In celebration of Computer Science Education Week (Dec. 5 to Dec. 11 this year), CITS, Maryland Out-of-School Time Network, Digital Harbor Foundation, Baltimore Robotics Center, Open Works and FutureMakers came together with key elected officials from the city and state level to showcase the hard work done over the past year, and to highlight computer science, and tech workforce training as a central component for the social and economic success of our city. In 2016, our organizations collectively served 10,000 Baltimore city youth ages 5 through 21. CITS employed over 60 youth this summer through our partnership with Youthworks and expanded our after-school tech vocational training program, the Prodigy Program, to include youth up to age 21 who may be disconnected from traditional educational institutions.

A Batimore Innovation Award winners' selfie. (Courtesy photo)

A Batimore Innovation Award winners’ selfie. (Courtesy photo)

To top it all off, we won a Technically Baltimore Innovation Award for Best Tech Mission Organization of 2016! As we enter 2017, we will use a newly acquired grant to convene education and industry partners to refocus CTE (career technical education) curriculum and create a stronger school to jobs, and higher-ed, pipeline.

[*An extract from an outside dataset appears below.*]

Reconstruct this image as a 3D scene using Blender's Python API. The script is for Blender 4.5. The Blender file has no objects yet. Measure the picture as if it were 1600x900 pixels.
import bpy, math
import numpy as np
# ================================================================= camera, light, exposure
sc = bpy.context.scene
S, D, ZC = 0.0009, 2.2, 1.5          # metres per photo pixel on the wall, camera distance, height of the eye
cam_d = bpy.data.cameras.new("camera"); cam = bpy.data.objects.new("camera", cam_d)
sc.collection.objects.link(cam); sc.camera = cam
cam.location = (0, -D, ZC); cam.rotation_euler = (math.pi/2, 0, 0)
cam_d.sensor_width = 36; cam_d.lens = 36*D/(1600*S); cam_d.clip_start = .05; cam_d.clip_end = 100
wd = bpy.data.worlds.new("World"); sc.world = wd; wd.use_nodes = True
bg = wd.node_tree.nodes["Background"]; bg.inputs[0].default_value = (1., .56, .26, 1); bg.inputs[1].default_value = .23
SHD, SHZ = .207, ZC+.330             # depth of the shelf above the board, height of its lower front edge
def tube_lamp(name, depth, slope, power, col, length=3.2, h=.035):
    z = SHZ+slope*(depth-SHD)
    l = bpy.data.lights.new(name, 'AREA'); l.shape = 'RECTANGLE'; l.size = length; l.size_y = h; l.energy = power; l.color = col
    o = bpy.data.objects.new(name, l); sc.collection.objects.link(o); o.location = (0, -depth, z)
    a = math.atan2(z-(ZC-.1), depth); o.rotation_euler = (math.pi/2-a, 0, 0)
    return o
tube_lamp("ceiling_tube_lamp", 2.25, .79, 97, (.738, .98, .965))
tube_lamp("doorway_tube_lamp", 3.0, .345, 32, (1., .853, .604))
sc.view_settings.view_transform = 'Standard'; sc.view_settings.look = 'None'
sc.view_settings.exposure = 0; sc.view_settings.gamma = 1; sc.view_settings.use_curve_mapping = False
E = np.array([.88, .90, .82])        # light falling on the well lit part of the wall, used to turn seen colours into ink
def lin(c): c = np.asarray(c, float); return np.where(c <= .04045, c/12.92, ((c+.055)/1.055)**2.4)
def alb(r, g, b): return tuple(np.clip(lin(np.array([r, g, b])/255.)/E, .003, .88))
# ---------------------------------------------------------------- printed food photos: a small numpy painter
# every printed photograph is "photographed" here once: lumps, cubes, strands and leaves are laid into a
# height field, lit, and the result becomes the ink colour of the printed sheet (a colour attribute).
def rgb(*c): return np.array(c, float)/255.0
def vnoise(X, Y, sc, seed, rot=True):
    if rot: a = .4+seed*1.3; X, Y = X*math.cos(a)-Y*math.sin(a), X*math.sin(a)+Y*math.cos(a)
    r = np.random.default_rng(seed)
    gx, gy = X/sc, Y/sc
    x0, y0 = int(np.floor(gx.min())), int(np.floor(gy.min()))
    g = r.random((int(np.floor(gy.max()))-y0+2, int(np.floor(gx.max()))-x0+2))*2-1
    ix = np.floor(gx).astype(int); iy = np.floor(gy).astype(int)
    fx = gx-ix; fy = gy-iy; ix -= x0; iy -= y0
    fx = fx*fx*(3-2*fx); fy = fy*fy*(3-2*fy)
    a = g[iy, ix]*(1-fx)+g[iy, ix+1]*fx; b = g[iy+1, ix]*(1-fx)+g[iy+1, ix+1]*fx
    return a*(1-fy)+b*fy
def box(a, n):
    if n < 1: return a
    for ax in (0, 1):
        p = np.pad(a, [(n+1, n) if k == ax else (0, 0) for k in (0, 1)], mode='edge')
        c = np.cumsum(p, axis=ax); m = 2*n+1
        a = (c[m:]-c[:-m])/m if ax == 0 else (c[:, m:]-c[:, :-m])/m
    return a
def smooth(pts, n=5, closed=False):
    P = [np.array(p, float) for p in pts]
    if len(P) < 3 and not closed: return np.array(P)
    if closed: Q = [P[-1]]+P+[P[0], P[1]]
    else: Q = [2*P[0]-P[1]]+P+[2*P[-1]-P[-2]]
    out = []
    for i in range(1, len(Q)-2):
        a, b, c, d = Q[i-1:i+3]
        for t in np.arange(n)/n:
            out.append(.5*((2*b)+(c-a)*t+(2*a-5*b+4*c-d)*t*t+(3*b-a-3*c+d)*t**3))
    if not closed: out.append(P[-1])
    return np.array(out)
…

2017 is bound to be a challenging year, but if we continue to support each other, and our communities through accessible, equitable and innovative programming, we’re bound to maintain the momentum that carried us through this past tough year. As a Baltimore resident, a change-making millennial and a technology advocate, I commit to pushing the boundaries in 2017 and ensuring that we rise together.